- Task instructions -
Print each line exactly as it is given.

_ _ _

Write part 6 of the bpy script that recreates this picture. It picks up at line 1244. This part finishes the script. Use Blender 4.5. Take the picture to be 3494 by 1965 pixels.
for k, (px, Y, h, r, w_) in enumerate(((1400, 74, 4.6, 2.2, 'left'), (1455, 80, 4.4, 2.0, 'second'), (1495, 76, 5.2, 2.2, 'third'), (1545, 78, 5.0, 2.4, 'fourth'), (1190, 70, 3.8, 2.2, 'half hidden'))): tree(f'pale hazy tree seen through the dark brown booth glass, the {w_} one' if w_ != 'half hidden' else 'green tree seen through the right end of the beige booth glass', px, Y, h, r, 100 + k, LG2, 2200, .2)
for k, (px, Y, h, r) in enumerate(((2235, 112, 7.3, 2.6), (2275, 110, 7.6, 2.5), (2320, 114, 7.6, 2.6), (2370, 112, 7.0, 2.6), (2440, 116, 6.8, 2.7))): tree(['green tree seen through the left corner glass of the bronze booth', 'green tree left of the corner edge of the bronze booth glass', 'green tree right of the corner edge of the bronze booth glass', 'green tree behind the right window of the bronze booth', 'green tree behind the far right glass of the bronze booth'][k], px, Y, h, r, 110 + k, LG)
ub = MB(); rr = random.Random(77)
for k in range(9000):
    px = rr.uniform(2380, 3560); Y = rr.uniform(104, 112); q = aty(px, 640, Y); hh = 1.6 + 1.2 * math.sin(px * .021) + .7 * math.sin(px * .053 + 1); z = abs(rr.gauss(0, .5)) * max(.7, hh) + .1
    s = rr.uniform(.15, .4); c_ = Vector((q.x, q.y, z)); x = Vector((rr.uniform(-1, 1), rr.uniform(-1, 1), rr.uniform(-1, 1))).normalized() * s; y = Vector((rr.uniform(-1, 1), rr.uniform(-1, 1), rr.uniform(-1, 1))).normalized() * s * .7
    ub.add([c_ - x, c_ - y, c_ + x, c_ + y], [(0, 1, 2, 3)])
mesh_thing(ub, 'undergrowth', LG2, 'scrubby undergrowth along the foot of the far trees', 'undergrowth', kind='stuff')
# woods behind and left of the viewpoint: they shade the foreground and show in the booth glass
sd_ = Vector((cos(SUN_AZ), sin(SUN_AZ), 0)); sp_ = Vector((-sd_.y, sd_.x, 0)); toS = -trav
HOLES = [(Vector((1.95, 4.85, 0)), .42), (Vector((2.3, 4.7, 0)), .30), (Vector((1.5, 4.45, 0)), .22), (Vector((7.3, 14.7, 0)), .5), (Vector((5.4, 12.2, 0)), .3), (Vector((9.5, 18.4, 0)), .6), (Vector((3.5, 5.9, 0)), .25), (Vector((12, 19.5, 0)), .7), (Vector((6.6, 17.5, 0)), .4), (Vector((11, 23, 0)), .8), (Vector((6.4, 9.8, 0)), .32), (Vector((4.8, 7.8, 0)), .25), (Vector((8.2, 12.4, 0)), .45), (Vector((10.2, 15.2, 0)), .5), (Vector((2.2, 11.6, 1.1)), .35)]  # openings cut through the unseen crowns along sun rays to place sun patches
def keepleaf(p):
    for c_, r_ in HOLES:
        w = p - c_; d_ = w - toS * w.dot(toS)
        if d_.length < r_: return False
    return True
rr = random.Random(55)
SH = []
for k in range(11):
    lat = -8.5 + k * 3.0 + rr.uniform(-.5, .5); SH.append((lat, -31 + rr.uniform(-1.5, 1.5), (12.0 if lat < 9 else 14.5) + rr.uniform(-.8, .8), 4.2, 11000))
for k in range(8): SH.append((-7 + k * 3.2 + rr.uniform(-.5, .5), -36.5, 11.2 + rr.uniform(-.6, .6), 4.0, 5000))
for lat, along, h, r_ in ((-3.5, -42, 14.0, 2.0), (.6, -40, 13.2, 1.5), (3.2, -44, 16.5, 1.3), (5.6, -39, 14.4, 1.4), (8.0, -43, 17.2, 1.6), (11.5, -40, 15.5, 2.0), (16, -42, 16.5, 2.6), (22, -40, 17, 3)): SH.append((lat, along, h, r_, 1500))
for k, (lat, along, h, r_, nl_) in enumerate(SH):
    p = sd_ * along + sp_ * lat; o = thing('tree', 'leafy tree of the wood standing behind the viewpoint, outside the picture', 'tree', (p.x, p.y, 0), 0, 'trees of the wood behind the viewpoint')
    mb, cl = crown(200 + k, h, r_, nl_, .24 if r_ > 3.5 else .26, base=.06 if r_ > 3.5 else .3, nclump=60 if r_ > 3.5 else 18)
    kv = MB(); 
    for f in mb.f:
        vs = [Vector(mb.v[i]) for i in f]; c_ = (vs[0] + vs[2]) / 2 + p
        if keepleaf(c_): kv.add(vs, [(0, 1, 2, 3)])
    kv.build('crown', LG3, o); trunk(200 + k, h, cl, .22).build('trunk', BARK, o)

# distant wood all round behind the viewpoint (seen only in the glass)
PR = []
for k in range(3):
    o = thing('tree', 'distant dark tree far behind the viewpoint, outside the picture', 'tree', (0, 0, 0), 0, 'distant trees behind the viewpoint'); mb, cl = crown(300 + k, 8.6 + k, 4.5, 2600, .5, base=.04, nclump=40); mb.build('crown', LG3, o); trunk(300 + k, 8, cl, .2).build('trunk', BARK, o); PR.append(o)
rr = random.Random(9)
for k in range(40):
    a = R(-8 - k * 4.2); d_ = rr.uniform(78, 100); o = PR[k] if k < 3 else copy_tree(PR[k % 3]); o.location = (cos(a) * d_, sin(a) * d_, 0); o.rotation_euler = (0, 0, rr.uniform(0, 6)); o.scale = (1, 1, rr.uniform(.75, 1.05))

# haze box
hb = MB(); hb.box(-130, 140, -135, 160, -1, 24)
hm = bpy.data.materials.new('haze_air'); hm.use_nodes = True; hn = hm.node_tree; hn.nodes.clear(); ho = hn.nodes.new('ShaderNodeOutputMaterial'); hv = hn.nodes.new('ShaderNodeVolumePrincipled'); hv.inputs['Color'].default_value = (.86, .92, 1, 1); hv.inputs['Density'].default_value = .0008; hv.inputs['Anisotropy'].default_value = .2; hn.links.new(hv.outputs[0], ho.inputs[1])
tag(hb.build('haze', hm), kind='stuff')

_ _ _

- Expected answer -
Write part 6 of the bpy script that recreates this picture. It picks up at line 1244. This part finishes the script. Use Blender 4.5. Take the picture to be 3494 by 1965 pixels.
for k, (px, Y, h, r, w_) in enumerate(((1400, 74, 4.6, 2.2, 'left'), (1455, 80, 4.4, 2.0, 'second'), (1495, 76, 5.2, 2.2, 'third'), (1545, 78, 5.0, 2.4, 'fourth'), (1190, 70, 3.8, 2.2, 'half hidden'))): tree(f'pale hazy tree seen through the dark brown booth glass, the {w_} one' if w_ != 'half hidden' else 'green tree seen through the right end of the beige booth glass', px, Y, h, r, 100 + k, LG2, 2200, .2)
for k, (px, Y, h, r) in enumerate(((2235, 112, 7.3, 2.6), (2275, 110, 7.6, 2.5), (2320, 114, 7.6, 2.6), (2370, 112, 7.0, 2.6), (2440, 116, 6.8, 2.7))): tree(['green tree seen through the left corner glass of the bronze booth', 'green tree left of the corner edge of the bronze booth glass', 'green tree right of the corner edge of the bronze booth glass', 'green tree behind the right window of the bronze booth', 'green tree behind the far right glass of the bronze booth'][k], px, Y, h, r, 110 + k, LG)
ub = MB(); rr = random.Random(77)
for k in range(9000):
    px = rr.uniform(2380, 3560); Y = rr.uniform(104, 112); q = aty(px, 640, Y); hh = 1.6 + 1.2 * math.sin(px * .021) + .7 * math.sin(px * .053 + 1); z = abs(rr.gauss(0, .5)) * max(.7, hh) + .1
    s = rr.uniform(.15, .4); c_ = Vector((q.x, q.y, z)); x = Vector((rr.uniform(-1, 1), rr.uniform(-1, 1), rr.uniform(-1, 1))).normalized() * s; y = Vector((rr.uniform(-1, 1), rr.uniform(-1, 1), rr.uniform(-1, 1))).normalized() * s * .7
    ub.add([c_ - x, c_ - y, c_ + x, c_ + y], [(0, 1, 2, 3)])
mesh_thing(ub, 'undergrowth', LG2, 'scrubby undergrowth along the foot of the far trees', 'undergrowth', kind='stuff')
# woods behind and left of the viewpoint: they shade the foreground and show in the booth glass
sd_ = Vector((cos(SUN_AZ), sin(SUN_AZ), 0)); sp_ = Vector((-sd_.y, sd_.x, 0)); toS = -trav
HOLES = [(Vector((1.95, 4.85, 0)), .42), (Vector((2.3, 4.7, 0)), .30), (Vector((1.5, 4.45, 0)), .22), (Vector((7.3, 14.7, 0)), .5), (Vector((5.4, 12.2, 0)), .3), (Vector((9.5, 18.4, 0)), .6), (Vector((3.5, 5.9, 0)), .25), (Vector((12, 19.5, 0)), .7), (Vector((6.6, 17.5, 0)), .4), (Vector((11, 23, 0)), .8), (Vector((6.4, 9.8, 0)), .32), (Vector((4.8, 7.8, 0)), .25), (Vector((8.2, 12.4, 0)), .45), (Vector((10.2, 15.2, 0)), .5), (Vector((2.2, 11.6, 1.1)), .35)]  # openings cut through the unseen crowns along sun rays to place sun patches
def keepleaf(p):
    for c_, r_ in HOLES:
        w = p - c_; d_ = w - toS * w.dot(toS)
        if d_.length < r_: return False
    return True
rr = random.Random(55)
SH = []
for k in range(11):
    lat = -8.5 + k * 3.0 + rr.uniform(-.5, .5); SH.append((lat, -31 + rr.uniform(-1.5, 1.5), (12.0 if lat < 9 else 14.5) + rr.uniform(-.8, .8), 4.2, 11000))
for k in range(8): SH.append((-7 + k * 3.2 + rr.uniform(-.5, .5), -36.5, 11.2 + rr.uniform(-.6, .6), 4.0, 5000))
for lat, along, h, r_ in ((-3.5, -42, 14.0, 2.0), (.6, -40, 13.2, 1.5), (3.2, -44, 16.5, 1.3), (5.6, -39, 14.4, 1.4), (8.0, -43, 17.2, 1.6), (11.5, -40, 15.5, 2.0), (16, -42, 16.5, 2.6), (22, -40, 17, 3)): SH.append((lat, along, h, r_, 1500))
for k, (lat, along, h, r_, nl_) in enumerate(SH):
    p = sd_ * along + sp_ * lat; o = thing('tree', 'leafy tree of the wood standing behind the viewpoint, outside the picture', 'tree', (p.x, p.y, 0), 0, 'trees of the wood behind the viewpoint')
    mb, cl = crown(200 + k, h, r_, nl_, .24 if r_ > 3.5 else .26, base=.06 if r_ > 3.5 else .3, nclump=60 if r_ > 3.5 else 18)
    kv = MB(); 
    for f in mb.f:
        vs = [Vector(mb.v[i]) for i in f]; c_ = (vs[0] + vs[2]) / 2 + p
        if keepleaf(c_): kv.add(vs, [(0, 1, 2, 3)])
    kv.build('crown', LG3, o); trunk(200 + k, h, cl, .22).build('trunk', BARK, o)

# distant wood all round behind the viewpoint (seen only in the glass)
PR = []
for k in range(3):
    o = thing('tree', 'distant dark tree far behind the viewpoint, outside the picture', 'tree', (0, 0, 0), 0, 'distant trees behind the viewpoint'); mb, cl = crown(300 + k, 8.6 + k, 4.5, 2600, .5, base=.04, nclump=40); mb.build('crown', LG3, o); trunk(300 + k, 8, cl, .2).build('trunk', BARK, o); PR.append(o)
rr = random.Random(9)
for k in range(40):
    a = R(-8 - k * 4.2); d_ = rr.uniform(78, 100); o = PR[k] if k < 3 else copy_tree(PR[k % 3]); o.location = (cos(a) * d_, sin(a) * d_, 0); o.rotation_euler = (0, 0, rr.uniform(0, 6)); o.scale = (1, 1, rr.uniform(.75, 1.05))

# haze box
hb = MB(); hb.box(-130, 140, -135, 160, -1, 24)
hm = bpy.data.materials.new('haze_air'); hm.use_nodes = True; hn = hm.node_tree; hn.nodes.clear(); ho = hn.nodes.new('ShaderNodeOutputMaterial'); hv = hn.nodes.new('ShaderNodeVolumePrincipled'); hv.inputs['Color'].default_value = (.86, .92, 1, 1); hv.inputs['Density'].default_value = .0008; hv.inputs['Anisotropy'].default_value = .2; hn.links.new(hv.outputs[0], ho.inputs[1])
tag(hb.build('haze', hm), kind='stuff')